UniMatSim: A High-Throughput Materials Simulation Automation Framework Based on Universal Machine Learning Potentials

TL;DR

UniMatSim is a modular Python framework that unifies various UMLIPs, automates high-throughput material simulations, and enhances efficiency and reproducibility in materials discovery workflows.

Contribution

It introduces a standardized, flexible platform for integrating UMLIPs and automating complex simulation workflows, addressing ecosystem fragmentation.

Findings

Successfully screened 1,176 candidates to identify 59 Lieb-lattice structures.

Automated workflow reduces computational time and improves reproducibility.

Demonstrated effective integration of multiple UMLIPs in high-throughput screening.

Abstract

Universal machine learning interatomic potentials (UMLIPs) offer accuracy close to first-principles calculations at a fraction of the cost, showing significant potential for large-scale material simulations.

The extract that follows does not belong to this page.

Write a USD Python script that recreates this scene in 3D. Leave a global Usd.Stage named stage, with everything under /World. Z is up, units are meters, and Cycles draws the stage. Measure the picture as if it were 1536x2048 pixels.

However, the fragmented UMLIPs ecosystem lacks unified interface standards and integration frameworks, hindering their automated deployment in high-throughput workflows. To address this, we present UniMatSim, a modular Python framework. It systematically integrates various UMLIPs (e.g., CHGNet, M3GNet, MACE) and automates workflows from structural optimization to stability verification. The framework enables seamless model switching via abstracted interfaces, incorporates task orchestration, and provides standardized modules for key properties (elasticity, phonons, molecular dynamics), including automated handling for low-dimensional materials. As a test case, using the 2D Lieb lattice system, we constructed a multi-stage high-throughput screening workflow covering structural optimization, elastic stability, and phonon spectrum calculations. Starting from 1,176 candidate compositions, a four-model consensus pipeline yields 393 stable structures. These are refined by magnetic-state screening and DFT band-structure calculations to 59 Lieb-lattice candidates with staggered-magnetic-band characteristics. Results show UniMatSim significantly improves computational efficiency and reproducibility, providing a reliable infrastructure for data-driven materials discovery and design.